For years to come, people will remember yesterday as a day of wonderful promise on that long and dicey road toward human enlightenment.
It was in the morning in Rome that a highly important Vatican cardinal made a public statement long overdue.
Cardinal Paul Poupard, who heads the Pontifical Council for Culture, declared that the faithful should always listen carefully to what modern science has to say. If religion tries to ignore the truths of science, Poupard warned, it will sink into "fundamentalism."
Take that, you anti-science zealots who still roam the earth today! It was a powerful rhetorical shot at the American religious right - and not a minute too soon.
As a Catholic, I've been very, very uncomfortable with the growing influence of fundamentalist Christians in general, and their creeping influence within the Catholic Church itself. Nice to see that the Vatican seems to be waking up to the fundamentalist threat, finally. And that secular science education is shaping up to be the battleground where Rome and the Discovery Institute's disciples clash.
All across the country, evangelical groups have been trying to chase evolution out of science textbooks. In its place, they want to install a creationist assertion they call "intelligent design." At the same time, other anti-science crusaders are campaigning against stem-cell research that could very well one day cure diabetes and help paraplegics to walk.

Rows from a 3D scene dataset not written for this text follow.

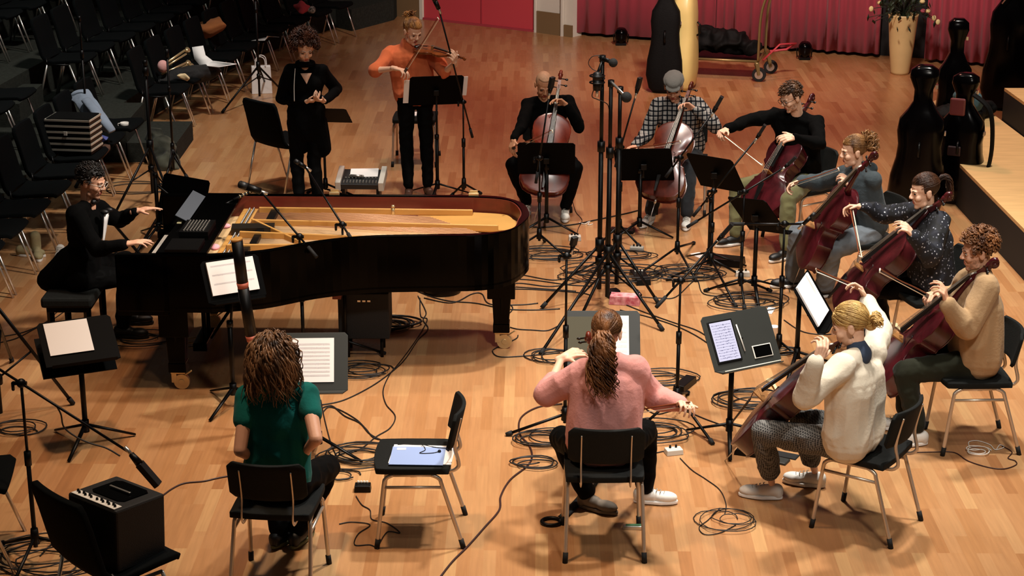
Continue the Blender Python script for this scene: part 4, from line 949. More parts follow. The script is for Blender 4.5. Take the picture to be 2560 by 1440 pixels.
# 9 teal shirt, seen from behind
J12=pose(84,(694,1212,.555),(694,966,.06),(686,897,.03),(.3,.9,-.28),(618,994,.0),(768,986,.0),((600,1126,-1),(640,1150,1)),((790,1098,-1),(762,1130,1)),(700,1195,.18),(818,1170,.10),(696,1328,.09,60),(742,1328,.09,70),nm='teal')
c_teal=cloth('teal t shirt','#13615a',.12,.2,50,.9,None,4)
P_,T_h,_b=person('person with wavy shoulder length hair in a teal short sleeved shirt seen from behind',J12,sk_f,dict(m=c_teal,k=.012,n='t_shirt',sleeve=-.58,wr=.012,ws=8,loose=-.004,bot=.05),dict(m=c_blkt,k=.016),dict(m=m_bs,ms=mat('olive sole','#6f7048',.7)),fem=True,handL=(V((.5,.8,-.3)),V((0,0,-1)),(.4,.4,.4,.4)),handR=(V((-.5,.8,-.3)),V((0,0,-1)),(.4,.4,.4,.4)),brow=m_iris)
hm=hairmat('dark wavy hair with lighter ends','#8e6644','#22130b'); b=B(); haircap(b,T_h,(.078,.097,.087),(0,-.014,.036),-.08,hl=.058)
T3=T_h.to_3x3(); k=0
while k<950:
    t=rn.uniform(-.35,math.pi+.35)+math.pi if k%5 else rn.uniform(0,6.28); e=rn.uniform(-.3,1.5); p,nn=scalp(T_h,t,e,(.070,.088,.078)); l_=T_h.inverted()@p
    if l_.y>.05 and l_.z<.06: continue
    lock(b,p,[(nn*.4+T3@V((.05,-.25,-.1))).normalized(),(nn*.10+V((0,0,-.9))).normalized(),V((rn.uniform(-.12,.12),rn.uniform(-.18,.05),-1)),V((rn.uniform(-.25,.25),0,-1))],rn.uniform(.16,.31),.0048,.016,1.6,14,k); k+=1
obj('hair',b,hm,P_,True)
placeA(J12['pel'],84,'chair with two flat steel back uprights under the person in the teal shirt',.0)
# 10 pianist
J1=pose(2,(204,690,.56),(222,508,-.02),(229,453,-.02),(.93,-.22,-.30),(246,522,.15),(190,535,-.15),((296,553,1),(338,529,-1)),((246,632,-1),(314,611,-1)),(316,650,-1),(318,690,-1),(318,782,.09,0),(306,815,.09,-4),nm='pianist')
def coat(b,J,u,f,w):
    hb=J['pel']-J['f']*.10
    b.cap(J['pel']+w*.1-J['f']*.03,hb-V((0,0,.02))-J['f']*.12,.16,.10); b.cap(J['hipL'],J['knL']*.6+J['hipL']*.4,.10,.085); b.cap(J['hipR'],J['knR']*.6+J['hipR']*.4,.10,.085)
P_,T_h,_b=person('person in a black concert suit and glasses playing the grand piano',J1,sk_f,dict(m=c_blk,k=.016,n='suit_jacket',extra=coat,wr=.01),dict(m=c_blkt,k=.014),dict(m=m_bs),stub=True,handL=hp(J1,'L',386,516,(0,0,-1),(.12,.18,.25,.3)),handR=hp(J1,'R',374,598,(0,0,-1),(.15,.2,.25,.35)),brow=m_iris,down=.004)
short_hair(P_,T_h,hairmat('black hair','#15100c','#050403'),300,.024,.006,.15,-.3,hl=.056,low=-.02)
glasses(T_h,1,P_,mat('clear spectacle frame','#cfc6b8',.2,.3),.025)
u,f,w=torso_frame(J1); c_=J1['neck']+f*.135
b=B(); b.sheet([[c_+u*(x*(1-.75*t))-w*(.03+.26*t)+f*(.012-.004*t) for x in (-.035,0,.035)] for t in (0,.25,.5,.75,1)],.004); obj('shirt_front',b,m_paper,P_,True)
b=B(); b.cap(J1['neck']+w*.03+f*.05-u*.03,J1['neck']+w*.03+f*.05+u*.03,.018); b.sph(c_-w*.02+u*.03+f*.01,(.03,.02,.018)); b.sph(c_-w*.02-u*.03+f*.01,(.03,.02,.018)); obj('bow_tie',b,m_bs,P_,True)
# 11 standing singer in black
B2=G(783,532); pel=B2+V((-.03,0,.93))
J2=pose(288,pel,(763,170,0),(761,121,-.05),(.30,-.80,-.45),(803,176,.03),(726,178,-.02),((842,222,1),(814,240,-1)),((700,246,1),(762,242,-1)),pel+V((.06,-.06,-.42)),pel+V((-.10,-.03,-.42)),(800,528,.09,285),(752,528,.09,280),nm='singer')
for q in ('wrL','wrR'): J2[q]=J2[q]+V((0,-.07,-.03))
def skirt(b,J,u,f,w):
    p=J['pel']; b.cap(p+w*.05,p-w*.12+u*.0,.14,.165); b.cap(p-w*.1+V((-.05,0,0)),p-w*.28+V((-.06,0,0)),.13,.10); b.cap(p-w*.1+V((.06,0,0)),p-w*.32+V((.13,0,0)),.13,.09)
P_,T_h,_b=person('person with curly auburn hair in a black dress standing with clasped hands',J2,sk_p,dict(m=c_blk,k=.012,n='dress',extra=skirt,wr=.01),dict(m=c_blkt,k=.006),dict(m=m_bs),fem=True,handL=hp(J2,'L',790,250,(-.3,-.2,.4),(.6,.7,.8,.8)),handR=hp(J2,'R',788,252,(.2,.3,.7),(.4,.5,.6,.7)),brow=mat('dark brown hair','#1e130c',.6),open=.014,closed=True)
short_hair(P_,T_h,hairmat('auburn curls','#5a2f1a','#1a0d08'),330,.075,.0065,.2,-.3,hl=.074,low=-.05,curl=.014,seed=3)
u,f,w=torso_frame(J2); b=B(); b.sheet([[J2['neck']-w*.03+f*.075+u*(x*(1-t))-w*(.09*t)+f*(.03*t+.012) for x in (-.05,0,.05)] for t in (0,.33,.66,1)],.006); obj('neckline',b,sk_p[0],P_,True)
b=B(); b.tube([J2['neck']+w*.045+f*.02+(u*math.cos(t)+f*math.sin(t))*.065 for t in [i*math.pi/9 for i in range(19)]],.028,8); 
vox('scarf',b,.007,c_blk,P_,3)
# 12 violinist
def tunx(b,J,u,f,w):
    p=J['pel']
    for q in (-1,-.3,.3,1): b.cap(p+w*.36+u*(q*.085)+f*.01,p+w*.0+u*(q*.10)+f*.01,.115,.105)
B3=G(1042,478); pel=B3+V((0,.0,.93))
J3=pose(292,pel,(1020,122,0),(1031,78,-.06),(.50,-.70,-.42),(1078,134,-.02),(978,132,.02),((1112,180,-1),(1136,158,-1)),((938,176,-1),(986,171,-1)),pel+V((.10,-.03,-.43)),pel+V((-.09,-.03,-.43)),(1070,466,.09,290),(1022,470,.09,270),nm='violin')
c_org=cloth('orange tunic','#c8673f',.08,.2,40,.85,None,4)
P_,T_h,_b=person('person in an orange short sleeved tunic standing and playing the violin',J3,sk_p,dict(m=c_org,k=.018,n='tunic',sleeve=.12,wr=.016,ws=7,ak=.004,collar=.04,extra=tunx),dict(m=c_blkt,k=.008),dict(m=mat('brown shoe','#4a2f22',.5)),fem=True,handL=hp(J3,'L',1136,142,(-.6,.3,.3),(.7,.8,.8,.9)),handR=hp(J3,'R',1010,176,(.1,-.1,-1),(.5,.6,.7,.7)),brow=mat('light brown hair','#6b4a2c',.6),closed=True)
hm=hairmat('strawberry blonde hair','#b07a3f','#5a341a'); b=combed_hair(P_,T_h,hm,(-.01,-.09,.09),260,9,.0045)
for k in range(40):
    p=T_h@V((-.01+rn.uniform(-.02,.02),-.10,.09+rn.uniform(-.02,.02))); lock(b,p,[T3@V((rn.uniform(-.6,.6),-.6,.6)),T_h.to_3x3()@V((rn.uniform(-.8,.8),.3,-.2))],.08,.009,.012,1.3,8,k)
obj('hair',b,hm,P_,True)
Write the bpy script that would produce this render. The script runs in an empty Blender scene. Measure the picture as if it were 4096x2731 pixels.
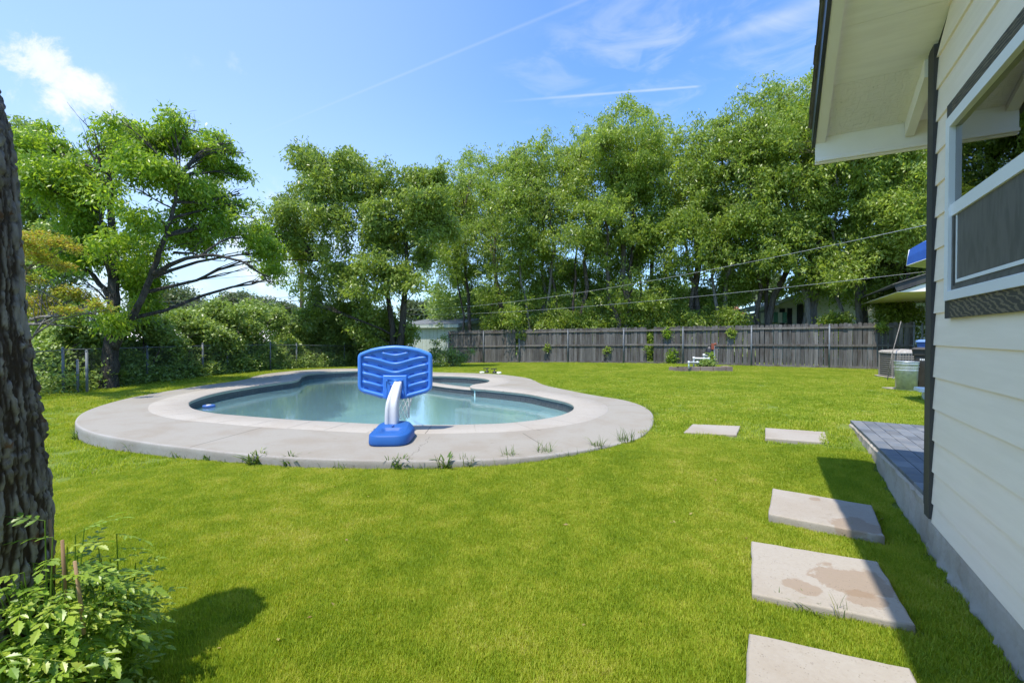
import bpy, math, random
import numpy as np
from mathutils import Vector, Matrix
from mathutils.geometry import tessellate_polygon
R = math.radians
SC = bpy.context.scene
COL = SC.collection
random.seed(7); rng = np.random.default_rng(7)

# ------------------------------------------------ camera
EYE = 1.42
FPX = 1850.0                       # focal length in pixels of the 4096 wide photograph
PITCH = math.atan(23.5 / FPX)
cam_d = bpy.data.cameras.new('camera'); cam = bpy.data.objects.new('camera', cam_d); COL.objects.link(cam)
cam.location = (0, 0, EYE); cam.rotation_euler = (math.pi/2 - PITCH, 0, 0)
cam_d.sensor_width = 36; cam_d.lens = FPX / 4096 * 36; cam_d.clip_start = .05; cam_d.clip_end = 3000
SC.camera = cam

def ray(sx, sy):
    x = (sx - 2048) / FPX; yc = (1365.5 - sy) / FPX
    c, s = math.cos(PITCH), math.sin(PITCH)
    return Vector((x, c + yc * s, yc * c - s))          # camera forward (0,c,-s), up (0,s,c)
def onz(sx, sy, z=0.0):                                 # point of the photograph on a level plane
    d = ray(sx, sy); k = (z - EYE) / d.z
    return Vector((d.x*k, d.y*k, z))
def atY(sx, sy, Y):
    d = ray(sx, sy); k = Y / d.y
    return Vector((d.x*k, Y, EYE + d.z*k))
K = 4096/2352
def onz2(x, y, z=0.0): return onz(x*K, y*K, z)
def atY2(x, y, Y): return atY(x*K, y*K, Y)

# ------------------------------------------------ sun, sky, exposure
SUN_D = Vector((.245, .325, -1)).normalized()           # direction the light travels
sun_el = math.asin(-SUN_D.z); sun_az = math.atan2(-SUN_D.x, -SUN_D.y)
sl = bpy.data.lights.new('sun', 'SUN'); sl.energy = 2.25; sl.angle = R(.53); sl.color = (1, .945, .83)
so = bpy.data.objects.new('sun', sl); COL.objects.link(so)
so.rotation_euler = SUN_D.to_track_quat('-Z', 'Y').to_euler(); so.location = (-5, -5, 20)

class NT:
    def __init__(s, tree): s.t = tree; s.n = tree.nodes; s.l = tree.links
    def new(s, typ, **kw):
        n = s.n.new(typ)
        for k, v in kw.items(): setattr(n, k, v)
        return n
    def put(s, sock, v):
        if v is None: return
        if isinstance(v, bpy.types.NodeSocket): s.l.new(v, sock)
        else: sock.default_value = v
    def math(s, op, a, b=None, c=None, clamp=False):
        n = s.new('ShaderNodeMath', operation=op, use_clamp=clamp)
        s.put(n.inputs[0], a); s.put(n.inputs[1], b); s.put(n.inputs[2], c); return n.outputs[0]
    def vmath(s, op, a, b=None, out=0):
        n = s.new('ShaderNodeVectorMath', operation=op)
        s.put(n.inputs[0], a); s.put(n.inputs[1], b); return n.outputs[out]
    def noise(s, vec, scale, detail=4, rough=.55, dist=0, col=False):
        n = s.new('ShaderNodeTexNoise'); s.put(n.inputs['Vector'], vec)
        n.inputs['Scale'].default_value = scale; n.inputs['Detail'].default_value = detail
        n.inputs['Roughness'].default_value = rough; n.inputs['Distortion'].default_value = dist
        return n.outputs[1 if col else 0]
    def voro(s, vec, scale, feature='F1', out='Distance', rand=1):
        n = s.new('ShaderNodeTexVoronoi', feature=feature); s.put(n.inputs['Vector'], vec)
        n.inputs['Scale'].default_value = scale; n.inputs['Randomness'].default_value = rand
        return n.outputs[out]
    def mapr(s, v, a, b, c=0., d=1., smooth=True):
        n = s.new('ShaderNodeMapRange', interpolation_type='SMOOTHSTEP' if smooth else 'LINEAR')
        s.put(n.inputs[0], v)
        for i, q in enumerate((a, b, c, d)): n.inputs[i+1].default_value = q
        return n.outputs[0]
    def mix(s, f, a, b, mode='MIX'):
        n = s.new('ShaderNodeMix', data_type='RGBA', blend_type=mode)
        s.put(n.inputs[0], f)
        s.put(n.inputs[6], (*a, 1) if isinstance(a, tuple) and len(a) == 3 else a)
        s.put(n.inputs[7], (*b, 1) if isinstance(b, tuple) and len(b) == 3 else b)
        return n.outputs[2]
    def ramp(s, f, stops):
        n = s.new('ShaderNodeValToRGB'); s.put(n.inputs[0], f); e = n.color_ramp.elements
        while len(e) < len(stops): e.new(.5)
        for el, (p, c) in zip(e, stops): el.position = p; el.color = (*c, 1)
        return n.outputs[0]
    def scale(s, vec, v3):
        n = s.new('ShaderNodeMapping'); s.put(n.inputs[0], vec); n.inputs['Scale'].default_value = v3; return n.outputs[0]
    def sep(s, v):
        n = s.new('ShaderNodeSeparateXYZ'); s.put(n.inputs[0], v); return n.outputs
    def bump(s, h, strength=.3, dist=.01, normal=None):
        n = s.new('ShaderNodeBump'); s.put(n.inputs['Height'], h); n.inputs['Strength'].default_value = strength
        n.inputs['Distance'].default_value = dist; s.put(n.inputs['Normal'], normal); return n.outputs[0]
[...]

But this supposed conflict between science and religion is vastly overblown. "It's important for the faithful to know how science views things to understand better," Poupard said yesterday.
I'm no apologist for the Vatican's vast array of sins throughout history, but at least it looks like the church has learned something from Galileo, and is going to stand up for the truth against religious zealots who want nothing of the sort.